For now, Shore believes that people are changing their notion of what a career is. “It’s still essentially based on mobility over time, but instead of moving up – a corporate ladder model – it’s now more of a bridge model, where you move laterally. You’re not necessarily working in one company or even in the same career for your whole life. That encourages ‘individuation.’”

One of the hallmarks of American culture, adds Shore, has been the idea of the self-made person. “It’s the idea of the entrepreneurial model of the self. We tend to focus in this country on a long period of general education.

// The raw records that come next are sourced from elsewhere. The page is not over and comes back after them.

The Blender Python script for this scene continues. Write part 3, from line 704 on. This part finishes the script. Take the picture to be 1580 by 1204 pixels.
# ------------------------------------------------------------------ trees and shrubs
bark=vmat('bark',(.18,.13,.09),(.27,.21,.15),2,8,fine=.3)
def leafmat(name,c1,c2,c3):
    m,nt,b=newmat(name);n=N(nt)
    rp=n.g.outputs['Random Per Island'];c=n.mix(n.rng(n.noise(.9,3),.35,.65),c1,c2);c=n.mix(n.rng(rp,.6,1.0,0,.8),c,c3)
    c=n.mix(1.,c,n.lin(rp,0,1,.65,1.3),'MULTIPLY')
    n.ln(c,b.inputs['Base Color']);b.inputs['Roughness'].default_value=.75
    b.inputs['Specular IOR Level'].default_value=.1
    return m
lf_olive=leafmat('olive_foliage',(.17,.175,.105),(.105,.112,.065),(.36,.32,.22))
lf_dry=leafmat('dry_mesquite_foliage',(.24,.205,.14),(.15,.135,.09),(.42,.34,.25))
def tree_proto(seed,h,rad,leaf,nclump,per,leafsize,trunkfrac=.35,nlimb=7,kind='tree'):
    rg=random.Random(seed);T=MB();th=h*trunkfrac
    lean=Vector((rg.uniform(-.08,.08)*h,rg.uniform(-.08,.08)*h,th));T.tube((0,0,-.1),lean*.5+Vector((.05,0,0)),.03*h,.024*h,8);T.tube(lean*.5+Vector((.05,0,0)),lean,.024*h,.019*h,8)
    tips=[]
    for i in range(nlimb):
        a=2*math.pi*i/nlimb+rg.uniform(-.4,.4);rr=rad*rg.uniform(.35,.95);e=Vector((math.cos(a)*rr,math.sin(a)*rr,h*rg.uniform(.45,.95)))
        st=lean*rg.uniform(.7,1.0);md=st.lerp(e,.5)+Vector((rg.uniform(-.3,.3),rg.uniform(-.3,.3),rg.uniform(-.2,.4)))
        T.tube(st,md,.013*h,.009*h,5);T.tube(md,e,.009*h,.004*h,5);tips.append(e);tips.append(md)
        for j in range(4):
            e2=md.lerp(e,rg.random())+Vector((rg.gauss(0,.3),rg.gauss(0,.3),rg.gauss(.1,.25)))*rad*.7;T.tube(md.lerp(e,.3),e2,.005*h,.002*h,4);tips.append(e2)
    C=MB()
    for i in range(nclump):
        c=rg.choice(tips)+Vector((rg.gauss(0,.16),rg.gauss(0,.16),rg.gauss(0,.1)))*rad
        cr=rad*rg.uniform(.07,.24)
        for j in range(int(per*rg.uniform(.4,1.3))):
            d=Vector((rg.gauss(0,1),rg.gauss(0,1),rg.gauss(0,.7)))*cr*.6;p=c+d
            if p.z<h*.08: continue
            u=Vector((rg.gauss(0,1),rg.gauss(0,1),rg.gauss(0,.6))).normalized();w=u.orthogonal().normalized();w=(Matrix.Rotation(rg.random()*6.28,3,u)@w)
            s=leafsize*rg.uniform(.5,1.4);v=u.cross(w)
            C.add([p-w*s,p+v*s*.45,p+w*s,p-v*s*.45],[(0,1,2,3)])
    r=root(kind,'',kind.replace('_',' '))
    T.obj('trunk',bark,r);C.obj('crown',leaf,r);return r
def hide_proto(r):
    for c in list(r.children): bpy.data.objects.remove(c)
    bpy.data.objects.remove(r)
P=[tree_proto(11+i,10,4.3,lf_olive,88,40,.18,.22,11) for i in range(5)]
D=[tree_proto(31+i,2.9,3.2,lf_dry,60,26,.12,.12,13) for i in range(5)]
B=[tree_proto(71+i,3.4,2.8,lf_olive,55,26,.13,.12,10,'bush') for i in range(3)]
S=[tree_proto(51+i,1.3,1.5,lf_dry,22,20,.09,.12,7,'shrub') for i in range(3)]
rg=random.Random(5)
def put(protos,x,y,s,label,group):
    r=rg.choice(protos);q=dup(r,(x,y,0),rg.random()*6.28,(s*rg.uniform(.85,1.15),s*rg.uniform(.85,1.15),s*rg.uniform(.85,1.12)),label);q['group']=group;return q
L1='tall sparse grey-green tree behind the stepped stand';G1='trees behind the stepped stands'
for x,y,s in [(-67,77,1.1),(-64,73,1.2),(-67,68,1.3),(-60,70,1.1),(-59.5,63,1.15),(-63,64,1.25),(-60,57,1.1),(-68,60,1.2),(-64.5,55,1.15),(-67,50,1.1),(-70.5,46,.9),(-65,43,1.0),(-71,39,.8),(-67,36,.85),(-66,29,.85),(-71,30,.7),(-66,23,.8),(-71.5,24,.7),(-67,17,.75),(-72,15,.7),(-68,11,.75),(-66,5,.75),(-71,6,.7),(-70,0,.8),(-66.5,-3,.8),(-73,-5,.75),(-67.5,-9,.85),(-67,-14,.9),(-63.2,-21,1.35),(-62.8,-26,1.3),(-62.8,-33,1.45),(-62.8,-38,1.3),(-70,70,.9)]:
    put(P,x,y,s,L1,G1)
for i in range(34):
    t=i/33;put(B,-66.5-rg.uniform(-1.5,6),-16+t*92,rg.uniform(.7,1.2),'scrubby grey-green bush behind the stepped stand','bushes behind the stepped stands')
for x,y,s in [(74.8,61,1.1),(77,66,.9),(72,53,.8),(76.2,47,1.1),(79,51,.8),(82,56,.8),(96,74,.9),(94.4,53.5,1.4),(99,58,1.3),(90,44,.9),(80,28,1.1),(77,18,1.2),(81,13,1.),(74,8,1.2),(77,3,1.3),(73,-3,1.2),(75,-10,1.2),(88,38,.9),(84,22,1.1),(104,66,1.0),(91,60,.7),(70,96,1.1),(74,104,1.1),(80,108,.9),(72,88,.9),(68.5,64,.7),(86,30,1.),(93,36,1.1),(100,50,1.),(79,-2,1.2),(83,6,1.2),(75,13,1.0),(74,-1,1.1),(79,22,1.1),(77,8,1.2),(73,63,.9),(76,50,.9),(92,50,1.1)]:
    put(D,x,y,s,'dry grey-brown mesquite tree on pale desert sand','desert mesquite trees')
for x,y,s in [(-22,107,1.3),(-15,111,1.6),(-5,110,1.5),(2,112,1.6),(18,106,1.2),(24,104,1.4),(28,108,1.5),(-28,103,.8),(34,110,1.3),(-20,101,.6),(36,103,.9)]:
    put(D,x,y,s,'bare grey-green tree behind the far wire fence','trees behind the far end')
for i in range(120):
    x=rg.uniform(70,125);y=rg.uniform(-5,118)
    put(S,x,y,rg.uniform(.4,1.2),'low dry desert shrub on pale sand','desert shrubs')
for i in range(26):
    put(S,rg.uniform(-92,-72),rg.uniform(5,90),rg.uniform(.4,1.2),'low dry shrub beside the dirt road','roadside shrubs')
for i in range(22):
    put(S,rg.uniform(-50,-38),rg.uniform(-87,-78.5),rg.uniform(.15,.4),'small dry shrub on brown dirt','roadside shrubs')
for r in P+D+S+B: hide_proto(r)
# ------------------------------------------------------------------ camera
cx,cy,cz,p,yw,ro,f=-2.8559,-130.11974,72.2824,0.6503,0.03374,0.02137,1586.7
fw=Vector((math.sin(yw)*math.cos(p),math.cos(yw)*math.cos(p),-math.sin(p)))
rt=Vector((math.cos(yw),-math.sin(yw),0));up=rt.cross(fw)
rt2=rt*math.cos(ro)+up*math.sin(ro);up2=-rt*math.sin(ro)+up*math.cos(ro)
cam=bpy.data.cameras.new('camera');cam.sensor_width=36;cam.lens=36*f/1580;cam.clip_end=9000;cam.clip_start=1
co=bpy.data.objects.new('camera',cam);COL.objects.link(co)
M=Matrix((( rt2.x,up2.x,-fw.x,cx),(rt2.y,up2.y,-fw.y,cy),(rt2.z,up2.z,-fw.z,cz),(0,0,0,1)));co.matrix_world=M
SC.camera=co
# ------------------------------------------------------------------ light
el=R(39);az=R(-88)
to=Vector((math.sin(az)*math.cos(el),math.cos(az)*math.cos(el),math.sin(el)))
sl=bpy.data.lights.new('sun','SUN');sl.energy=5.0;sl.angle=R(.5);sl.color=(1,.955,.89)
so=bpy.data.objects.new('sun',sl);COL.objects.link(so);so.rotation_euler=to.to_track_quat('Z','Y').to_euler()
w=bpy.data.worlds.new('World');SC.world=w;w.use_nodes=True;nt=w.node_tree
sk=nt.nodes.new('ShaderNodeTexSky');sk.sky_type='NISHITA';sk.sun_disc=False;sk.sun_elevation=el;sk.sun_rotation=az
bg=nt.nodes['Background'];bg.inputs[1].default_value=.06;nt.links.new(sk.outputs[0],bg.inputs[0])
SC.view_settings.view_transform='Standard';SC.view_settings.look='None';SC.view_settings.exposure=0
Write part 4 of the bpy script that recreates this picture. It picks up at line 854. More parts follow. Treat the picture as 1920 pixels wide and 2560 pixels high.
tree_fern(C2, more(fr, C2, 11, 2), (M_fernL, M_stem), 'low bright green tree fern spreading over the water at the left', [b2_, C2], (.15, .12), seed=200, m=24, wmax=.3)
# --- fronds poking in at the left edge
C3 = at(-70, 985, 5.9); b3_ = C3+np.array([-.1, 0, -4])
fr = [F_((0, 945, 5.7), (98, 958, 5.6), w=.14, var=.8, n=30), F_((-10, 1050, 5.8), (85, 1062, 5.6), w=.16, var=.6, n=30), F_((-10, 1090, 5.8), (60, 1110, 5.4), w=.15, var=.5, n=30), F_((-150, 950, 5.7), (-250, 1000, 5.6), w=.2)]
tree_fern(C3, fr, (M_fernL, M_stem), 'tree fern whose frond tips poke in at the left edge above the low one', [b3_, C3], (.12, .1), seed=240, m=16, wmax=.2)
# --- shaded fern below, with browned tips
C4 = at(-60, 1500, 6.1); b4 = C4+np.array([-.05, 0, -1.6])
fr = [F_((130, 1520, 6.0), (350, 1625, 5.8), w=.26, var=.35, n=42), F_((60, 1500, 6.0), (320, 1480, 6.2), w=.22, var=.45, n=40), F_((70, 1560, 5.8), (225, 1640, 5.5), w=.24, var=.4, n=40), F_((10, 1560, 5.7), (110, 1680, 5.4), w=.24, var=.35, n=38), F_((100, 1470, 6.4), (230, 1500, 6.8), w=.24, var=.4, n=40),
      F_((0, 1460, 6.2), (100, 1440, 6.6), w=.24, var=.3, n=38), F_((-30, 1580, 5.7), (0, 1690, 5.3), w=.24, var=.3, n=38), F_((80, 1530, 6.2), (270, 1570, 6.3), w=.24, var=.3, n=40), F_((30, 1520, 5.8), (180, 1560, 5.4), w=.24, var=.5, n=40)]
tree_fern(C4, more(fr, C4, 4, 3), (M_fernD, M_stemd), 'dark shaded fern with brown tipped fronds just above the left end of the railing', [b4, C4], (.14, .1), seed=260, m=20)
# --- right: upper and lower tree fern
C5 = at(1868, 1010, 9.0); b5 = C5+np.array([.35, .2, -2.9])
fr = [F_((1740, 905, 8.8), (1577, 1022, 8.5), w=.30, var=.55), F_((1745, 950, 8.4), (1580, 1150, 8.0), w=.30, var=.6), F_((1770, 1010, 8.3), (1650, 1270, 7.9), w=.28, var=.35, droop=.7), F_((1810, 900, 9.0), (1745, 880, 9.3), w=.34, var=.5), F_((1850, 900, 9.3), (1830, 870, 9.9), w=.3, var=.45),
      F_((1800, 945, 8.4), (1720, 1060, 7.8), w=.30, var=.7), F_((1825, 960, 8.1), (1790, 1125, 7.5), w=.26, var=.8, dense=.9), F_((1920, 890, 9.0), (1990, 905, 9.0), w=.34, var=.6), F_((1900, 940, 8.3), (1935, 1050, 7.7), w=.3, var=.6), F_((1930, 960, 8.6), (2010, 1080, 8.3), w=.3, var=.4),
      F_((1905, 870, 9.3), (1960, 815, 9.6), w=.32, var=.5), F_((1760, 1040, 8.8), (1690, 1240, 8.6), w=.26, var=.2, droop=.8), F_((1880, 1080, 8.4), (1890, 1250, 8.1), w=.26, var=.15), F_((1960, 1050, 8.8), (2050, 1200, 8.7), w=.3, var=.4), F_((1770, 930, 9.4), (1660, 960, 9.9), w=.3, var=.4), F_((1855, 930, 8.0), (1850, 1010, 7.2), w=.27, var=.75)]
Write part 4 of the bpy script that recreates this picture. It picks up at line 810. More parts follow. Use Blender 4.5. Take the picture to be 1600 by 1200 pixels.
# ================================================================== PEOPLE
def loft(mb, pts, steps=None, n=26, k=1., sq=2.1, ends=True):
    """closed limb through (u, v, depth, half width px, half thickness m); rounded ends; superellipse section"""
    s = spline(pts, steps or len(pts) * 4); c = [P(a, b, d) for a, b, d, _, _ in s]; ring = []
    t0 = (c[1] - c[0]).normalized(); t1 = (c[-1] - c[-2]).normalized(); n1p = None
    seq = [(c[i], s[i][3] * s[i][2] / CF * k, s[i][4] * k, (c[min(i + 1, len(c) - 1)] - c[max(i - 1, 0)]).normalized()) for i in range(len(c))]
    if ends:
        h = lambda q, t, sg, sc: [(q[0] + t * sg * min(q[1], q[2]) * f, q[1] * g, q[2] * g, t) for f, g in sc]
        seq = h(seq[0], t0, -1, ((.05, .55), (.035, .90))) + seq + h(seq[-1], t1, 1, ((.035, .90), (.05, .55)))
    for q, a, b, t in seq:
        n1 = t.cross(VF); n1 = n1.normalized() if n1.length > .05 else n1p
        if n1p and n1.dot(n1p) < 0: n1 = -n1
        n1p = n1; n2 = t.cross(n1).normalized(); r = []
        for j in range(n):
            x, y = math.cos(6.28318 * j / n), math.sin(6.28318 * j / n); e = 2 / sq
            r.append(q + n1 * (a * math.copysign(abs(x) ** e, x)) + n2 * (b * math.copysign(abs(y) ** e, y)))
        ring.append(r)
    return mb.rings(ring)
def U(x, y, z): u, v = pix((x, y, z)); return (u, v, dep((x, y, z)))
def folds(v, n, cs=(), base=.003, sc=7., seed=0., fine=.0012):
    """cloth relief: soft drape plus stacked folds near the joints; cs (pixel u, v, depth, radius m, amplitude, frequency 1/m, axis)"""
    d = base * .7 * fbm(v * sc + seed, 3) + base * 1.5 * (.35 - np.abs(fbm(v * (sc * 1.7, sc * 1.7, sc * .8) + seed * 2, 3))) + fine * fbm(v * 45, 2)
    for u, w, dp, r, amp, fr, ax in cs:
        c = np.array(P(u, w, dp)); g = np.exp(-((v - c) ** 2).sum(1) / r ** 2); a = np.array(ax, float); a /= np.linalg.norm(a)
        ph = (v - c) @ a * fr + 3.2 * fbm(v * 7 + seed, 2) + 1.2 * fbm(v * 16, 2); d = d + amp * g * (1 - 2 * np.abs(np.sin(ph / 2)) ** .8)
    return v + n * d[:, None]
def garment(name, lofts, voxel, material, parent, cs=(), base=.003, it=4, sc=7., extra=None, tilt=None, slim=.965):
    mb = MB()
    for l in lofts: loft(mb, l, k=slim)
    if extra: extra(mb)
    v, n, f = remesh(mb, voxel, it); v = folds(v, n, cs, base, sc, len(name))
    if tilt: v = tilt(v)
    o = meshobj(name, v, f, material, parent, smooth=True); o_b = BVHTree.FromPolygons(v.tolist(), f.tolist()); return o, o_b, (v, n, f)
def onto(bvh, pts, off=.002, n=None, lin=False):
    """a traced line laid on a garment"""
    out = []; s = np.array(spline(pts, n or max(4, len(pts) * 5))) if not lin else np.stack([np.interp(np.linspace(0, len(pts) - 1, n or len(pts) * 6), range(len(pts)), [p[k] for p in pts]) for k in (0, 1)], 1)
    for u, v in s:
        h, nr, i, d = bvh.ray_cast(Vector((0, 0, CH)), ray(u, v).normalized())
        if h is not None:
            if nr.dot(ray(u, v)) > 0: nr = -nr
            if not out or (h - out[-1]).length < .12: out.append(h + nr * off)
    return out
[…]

Unlike in European countries, for instance, where people tend to specialize much earlier, our liberal arts system is designed to train people to enter a number of different worlds. So it encourages people to refashion themselves confidently. Even our family model is to move up and move on – to leave the house of the parents.”

Shore also sees connections in this pattern to postmodernism. “In the postmodern world, people have multiple commitments. Nothing is linear. Today’s labor patterns reinforce that idea – there is no single trajectory anymore.”